**Aim of the task:**
Every record must be transcribed in its entirety, apart from the images, which are to be omitted.

**Supplied information:**

-*-*-

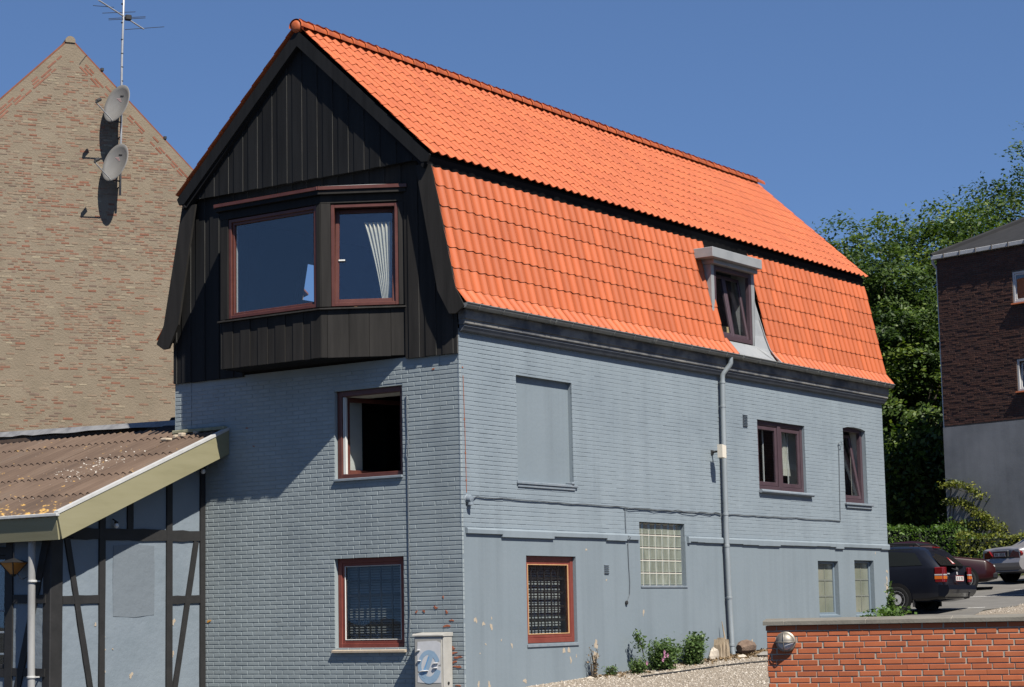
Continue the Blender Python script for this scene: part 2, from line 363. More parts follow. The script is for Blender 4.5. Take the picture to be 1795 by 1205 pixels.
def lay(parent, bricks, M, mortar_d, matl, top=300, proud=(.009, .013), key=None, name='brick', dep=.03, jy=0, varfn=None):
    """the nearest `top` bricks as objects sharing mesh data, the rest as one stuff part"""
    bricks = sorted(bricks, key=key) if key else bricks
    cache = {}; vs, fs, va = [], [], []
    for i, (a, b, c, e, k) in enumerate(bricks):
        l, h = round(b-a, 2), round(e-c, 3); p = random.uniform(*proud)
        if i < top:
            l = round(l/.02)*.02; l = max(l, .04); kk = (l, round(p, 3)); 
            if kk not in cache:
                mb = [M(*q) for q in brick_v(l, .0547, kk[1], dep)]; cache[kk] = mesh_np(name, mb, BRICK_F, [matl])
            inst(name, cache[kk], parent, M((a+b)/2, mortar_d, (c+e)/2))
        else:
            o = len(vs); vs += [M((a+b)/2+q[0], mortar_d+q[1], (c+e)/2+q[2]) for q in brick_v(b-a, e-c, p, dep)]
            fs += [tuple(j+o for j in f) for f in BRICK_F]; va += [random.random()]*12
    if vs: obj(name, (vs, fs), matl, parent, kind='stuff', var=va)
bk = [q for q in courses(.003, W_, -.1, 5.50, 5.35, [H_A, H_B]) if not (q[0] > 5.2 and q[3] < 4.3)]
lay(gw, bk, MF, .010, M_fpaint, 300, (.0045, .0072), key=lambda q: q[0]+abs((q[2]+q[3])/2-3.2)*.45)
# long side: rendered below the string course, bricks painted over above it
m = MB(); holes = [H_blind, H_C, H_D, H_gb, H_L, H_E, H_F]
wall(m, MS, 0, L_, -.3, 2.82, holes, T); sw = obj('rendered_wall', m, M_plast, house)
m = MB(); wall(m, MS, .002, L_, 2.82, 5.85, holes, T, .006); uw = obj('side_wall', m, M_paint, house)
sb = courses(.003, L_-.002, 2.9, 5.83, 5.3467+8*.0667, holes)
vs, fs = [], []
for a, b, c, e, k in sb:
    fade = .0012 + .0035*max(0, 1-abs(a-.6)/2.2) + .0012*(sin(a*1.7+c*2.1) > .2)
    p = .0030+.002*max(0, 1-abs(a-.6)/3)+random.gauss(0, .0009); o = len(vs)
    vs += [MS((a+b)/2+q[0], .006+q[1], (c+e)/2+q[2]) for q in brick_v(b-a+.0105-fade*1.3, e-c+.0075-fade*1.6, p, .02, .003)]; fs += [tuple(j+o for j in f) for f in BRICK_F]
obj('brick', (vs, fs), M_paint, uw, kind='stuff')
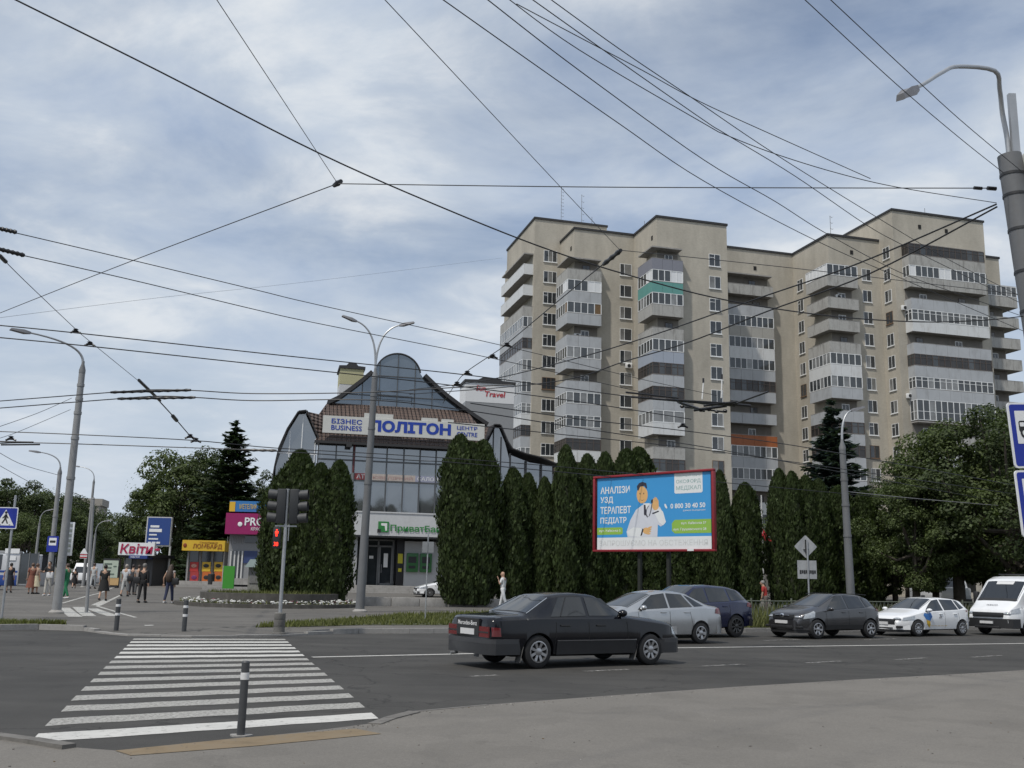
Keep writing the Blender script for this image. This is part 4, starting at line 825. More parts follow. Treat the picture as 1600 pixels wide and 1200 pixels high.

-*-*-

**Written solution:**
Continue the Blender Python script for this scene: part 2, from line 363. More parts follow. The script is for Blender 4.5. Take the picture to be 1795 by 1205 pixels.
def lay(parent, bricks, M, mortar_d, matl, top=300, proud=(.009, .013), key=None, name='brick', dep=.03, jy=0, varfn=None):
    """the nearest `top` bricks as objects sharing mesh data, the rest as one stuff part"""
    bricks = sorted(bricks, key=key) if key else bricks
    cache = {}; vs, fs, va = [], [], []
    for i, (a, b, c, e, k) in enumerate(bricks):
        l, h = round(b-a, 2), round(e-c, 3); p = random.uniform(*proud)
        if i < top:
            l = round(l/.02)*.02; l = max(l, .04); kk = (l, round(p, 3)); 
            if kk not in cache:
                mb = [M(*q) for q in brick_v(l, .0547, kk[1], dep)]; cache[kk] = mesh_np(name, mb, BRICK_F, [matl])
            inst(name, cache[kk], parent, M((a+b)/2, mortar_d, (c+e)/2))
        else:
            o = len(vs); vs += [M((a+b)/2+q[0], mortar_d+q[1], (c+e)/2+q[2]) for q in brick_v(b-a, e-c, p, dep)]
            fs += [tuple(j+o for j in f) for f in BRICK_F]; va += [random.random()]*12
    if vs: obj(name, (vs, fs), matl, parent, kind='stuff', var=va)
bk = [q for q in courses(.003, W_, -.1, 5.50, 5.35, [H_A, H_B]) if not (q[0] > 5.2 and q[3] < 4.3)]
lay(gw, bk, MF, .010, M_fpaint, 300, (.0045, .0072), key=lambda q: q[0]+abs((q[2]+q[3])/2-3.2)*.45)
# long side: rendered below the string course, bricks painted over above it
m = MB(); holes = [H_blind, H_C, H_D, H_gb, H_L, H_E, H_F]
wall(m, MS, 0, L_, -.3, 2.82, holes, T); sw = obj('rendered_wall', m, M_plast, house)
m = MB(); wall(m, MS, .002, L_, 2.82, 5.85, holes, T, .006); uw = obj('side_wall', m, M_paint, house)
sb = courses(.003, L_-.002, 2.9, 5.83, 5.3467+8*.0667, holes)
vs, fs = [], []
for a, b, c, e, k in sb:
    fade = .0012 + .0035*max(0, 1-abs(a-.6)/2.2) + .0012*(sin(a*1.7+c*2.1) > .2)
    p = .0030+.002*max(0, 1-abs(a-.6)/3)+random.gauss(0, .0009); o = len(vs)
    vs += [MS((a+b)/2+q[0], .006+q[1], (c+e)/2+q[2]) for q in brick_v(b-a+.0105-fade*1.3, e-c+.0075-fade*1.6, p, .02, .003)]; fs += [tuple(j+o for j in f) for f in BRICK_F]
obj('brick', (vs, fs), M_paint, uw, kind='stuff')
Keep writing the Blender script for this image. This is part 4, starting at line 825. More parts follow. Treat the picture as 1600 pixels wide and 1200 pixels high.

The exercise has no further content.